A título exemplificativo, citam-se os ensinamentos de PABLO
STOLZE GAGLIANO:
“(...) Pode
até parecer engraçado, mas, desde o sistema legal anterior, os donos de hotéis,
hospedarias e outros estabelecimentos onde se albergue por dinheiro (albergues,
motéis etc.) são solidariamente responsáveis pelos danos causados a terceiros
por seus hóspedes ou moradores.
Claro que se o
dano resulta da atuação de preposto do estabelecimento, a responsabilidade
civil do seu titular é indiscutível.
O problema,
entretanto, ganha proporções, se o dano é causado por outro hóspede, caso em
que somente a análise do caso concreto, com a aferição da atuação causal do
dono do hotel, poderá autorizar a conclusão por sua responsabilidade.” (Novo
Curso de Direito Civil.

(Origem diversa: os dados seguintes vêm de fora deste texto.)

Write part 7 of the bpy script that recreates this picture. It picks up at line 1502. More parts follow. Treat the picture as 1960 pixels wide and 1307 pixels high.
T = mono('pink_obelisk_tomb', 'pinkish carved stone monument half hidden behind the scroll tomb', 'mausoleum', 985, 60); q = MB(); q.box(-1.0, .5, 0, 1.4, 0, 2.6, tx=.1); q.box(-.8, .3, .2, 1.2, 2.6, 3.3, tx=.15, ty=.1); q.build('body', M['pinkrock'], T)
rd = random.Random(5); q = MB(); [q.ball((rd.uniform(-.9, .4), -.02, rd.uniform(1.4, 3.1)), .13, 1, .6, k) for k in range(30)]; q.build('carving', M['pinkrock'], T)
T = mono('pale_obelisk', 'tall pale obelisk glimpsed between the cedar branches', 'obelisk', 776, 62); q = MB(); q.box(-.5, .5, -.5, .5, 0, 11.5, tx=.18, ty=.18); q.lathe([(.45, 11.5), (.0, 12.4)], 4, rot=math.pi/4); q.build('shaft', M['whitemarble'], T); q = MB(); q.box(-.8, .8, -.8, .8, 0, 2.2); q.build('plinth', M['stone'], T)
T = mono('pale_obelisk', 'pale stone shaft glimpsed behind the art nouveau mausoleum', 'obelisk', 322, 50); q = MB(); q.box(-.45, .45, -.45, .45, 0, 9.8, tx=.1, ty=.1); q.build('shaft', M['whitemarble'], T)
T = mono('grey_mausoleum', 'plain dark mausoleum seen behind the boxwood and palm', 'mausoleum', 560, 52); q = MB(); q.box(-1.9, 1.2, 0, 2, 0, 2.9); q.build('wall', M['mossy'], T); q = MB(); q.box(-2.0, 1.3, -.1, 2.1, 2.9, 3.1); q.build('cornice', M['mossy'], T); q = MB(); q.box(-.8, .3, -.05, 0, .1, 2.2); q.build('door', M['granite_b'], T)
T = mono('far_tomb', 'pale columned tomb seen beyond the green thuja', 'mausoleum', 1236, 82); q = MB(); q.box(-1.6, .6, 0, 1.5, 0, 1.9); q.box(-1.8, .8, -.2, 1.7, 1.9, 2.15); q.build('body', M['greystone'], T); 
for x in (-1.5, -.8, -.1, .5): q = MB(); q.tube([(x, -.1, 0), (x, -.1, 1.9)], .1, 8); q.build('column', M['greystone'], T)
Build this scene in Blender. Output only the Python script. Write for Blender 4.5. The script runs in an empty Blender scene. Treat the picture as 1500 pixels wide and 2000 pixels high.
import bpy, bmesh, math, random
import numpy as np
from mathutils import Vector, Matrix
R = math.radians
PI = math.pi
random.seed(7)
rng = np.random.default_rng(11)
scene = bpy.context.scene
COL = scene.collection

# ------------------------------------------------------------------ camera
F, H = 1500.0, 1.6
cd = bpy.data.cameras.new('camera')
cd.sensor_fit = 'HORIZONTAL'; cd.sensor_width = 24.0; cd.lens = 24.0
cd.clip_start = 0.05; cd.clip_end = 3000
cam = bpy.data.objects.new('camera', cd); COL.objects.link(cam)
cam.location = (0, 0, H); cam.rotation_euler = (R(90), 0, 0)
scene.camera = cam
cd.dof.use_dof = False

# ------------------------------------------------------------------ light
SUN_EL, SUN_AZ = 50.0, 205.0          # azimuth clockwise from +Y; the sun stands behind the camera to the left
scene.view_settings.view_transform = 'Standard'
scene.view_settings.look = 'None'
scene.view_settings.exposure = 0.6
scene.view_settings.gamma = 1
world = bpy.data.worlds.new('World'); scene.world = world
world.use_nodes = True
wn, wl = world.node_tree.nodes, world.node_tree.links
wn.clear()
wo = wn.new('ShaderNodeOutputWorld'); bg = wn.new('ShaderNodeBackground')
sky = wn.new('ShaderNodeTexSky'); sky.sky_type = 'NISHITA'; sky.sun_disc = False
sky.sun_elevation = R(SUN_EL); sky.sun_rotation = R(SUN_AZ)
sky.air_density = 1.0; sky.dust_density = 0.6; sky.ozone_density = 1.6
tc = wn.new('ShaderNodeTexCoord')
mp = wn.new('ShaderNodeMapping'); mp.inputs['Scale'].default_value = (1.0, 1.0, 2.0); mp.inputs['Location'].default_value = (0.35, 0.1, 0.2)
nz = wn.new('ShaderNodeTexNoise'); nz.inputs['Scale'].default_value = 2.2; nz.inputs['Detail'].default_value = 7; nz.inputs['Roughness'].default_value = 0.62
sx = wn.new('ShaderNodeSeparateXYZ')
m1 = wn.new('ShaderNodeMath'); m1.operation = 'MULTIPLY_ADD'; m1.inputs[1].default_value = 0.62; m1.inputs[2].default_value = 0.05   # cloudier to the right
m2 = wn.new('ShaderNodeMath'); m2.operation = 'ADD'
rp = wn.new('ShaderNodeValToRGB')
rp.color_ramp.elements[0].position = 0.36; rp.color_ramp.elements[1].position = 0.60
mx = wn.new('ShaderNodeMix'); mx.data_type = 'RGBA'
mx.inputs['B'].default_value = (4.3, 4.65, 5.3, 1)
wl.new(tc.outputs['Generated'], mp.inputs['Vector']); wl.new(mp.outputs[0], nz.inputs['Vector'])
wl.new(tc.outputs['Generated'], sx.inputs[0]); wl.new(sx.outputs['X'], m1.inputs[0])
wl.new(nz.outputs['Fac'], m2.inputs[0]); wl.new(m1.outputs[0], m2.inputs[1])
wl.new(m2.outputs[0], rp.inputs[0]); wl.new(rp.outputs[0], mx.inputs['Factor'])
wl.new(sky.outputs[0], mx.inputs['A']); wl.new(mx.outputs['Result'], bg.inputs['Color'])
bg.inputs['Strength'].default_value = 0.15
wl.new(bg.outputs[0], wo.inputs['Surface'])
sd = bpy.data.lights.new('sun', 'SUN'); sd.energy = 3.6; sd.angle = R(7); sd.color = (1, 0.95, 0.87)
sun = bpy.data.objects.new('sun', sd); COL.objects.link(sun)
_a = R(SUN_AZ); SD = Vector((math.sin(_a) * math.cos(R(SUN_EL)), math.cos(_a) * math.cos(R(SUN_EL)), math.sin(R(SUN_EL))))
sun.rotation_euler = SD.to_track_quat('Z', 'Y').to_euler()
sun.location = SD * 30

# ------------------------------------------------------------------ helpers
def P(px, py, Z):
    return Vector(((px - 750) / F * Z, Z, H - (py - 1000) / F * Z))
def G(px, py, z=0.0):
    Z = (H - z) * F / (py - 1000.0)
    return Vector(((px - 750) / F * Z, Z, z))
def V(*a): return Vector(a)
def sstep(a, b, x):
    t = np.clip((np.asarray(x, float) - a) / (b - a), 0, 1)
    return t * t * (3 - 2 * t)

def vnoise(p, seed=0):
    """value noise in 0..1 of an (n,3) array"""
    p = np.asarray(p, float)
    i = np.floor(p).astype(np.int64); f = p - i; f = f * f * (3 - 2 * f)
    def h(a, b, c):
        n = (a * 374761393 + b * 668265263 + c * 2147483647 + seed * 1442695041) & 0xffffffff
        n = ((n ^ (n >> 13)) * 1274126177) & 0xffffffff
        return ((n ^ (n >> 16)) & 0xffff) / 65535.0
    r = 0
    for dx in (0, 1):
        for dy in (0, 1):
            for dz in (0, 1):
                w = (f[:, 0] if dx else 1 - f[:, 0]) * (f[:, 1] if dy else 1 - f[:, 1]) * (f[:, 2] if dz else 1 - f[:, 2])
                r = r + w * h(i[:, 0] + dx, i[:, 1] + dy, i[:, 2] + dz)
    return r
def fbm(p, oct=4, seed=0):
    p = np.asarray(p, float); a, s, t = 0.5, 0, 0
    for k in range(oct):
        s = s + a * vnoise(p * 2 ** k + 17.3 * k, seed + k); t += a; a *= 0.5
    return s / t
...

Vol. III, 21ª ed. São Paulo: Saraiva, 2023, p. 97).
No caso concreto, o evento danoso
se caracterizou como fortuito externo, pois o dever de segurança não estaria
inserido nos riscos inerentes à atividade do Balneário, não havendo de se falar
em falha na prestação de serviço.
A atuação efetiva e ostensiva de
segurança, com revista pessoal e de bagagem foge da essência da atividade de lazer
a que se destina o estabelecimento em questão.
O incidente certamente ocorreu
por fatores absolutamente estranhos e desvinculados da atividade do Balneário.
Se nem o próprio Estado, titular
do Poder de Polícia, tem condição de oferecer segurança absoluta aos cidadãos,
como se poderia exigi-la de um particular?
Em suma:
Dono de estabelecimento de hospedagem onerosa de
visitantes não responde civilmente por danos morais em razão de homicídio
praticado em suas dependências por visitante hospedado no local.
STJ. 3ª
Turma. REsp 2.114.079-RS, Rel. Min. Nancy Andrighi, Rel. para acórdão Min.
Moura Ribeiro, julgado em 23/4/2024 (Info 20 – Edição Extraordinária).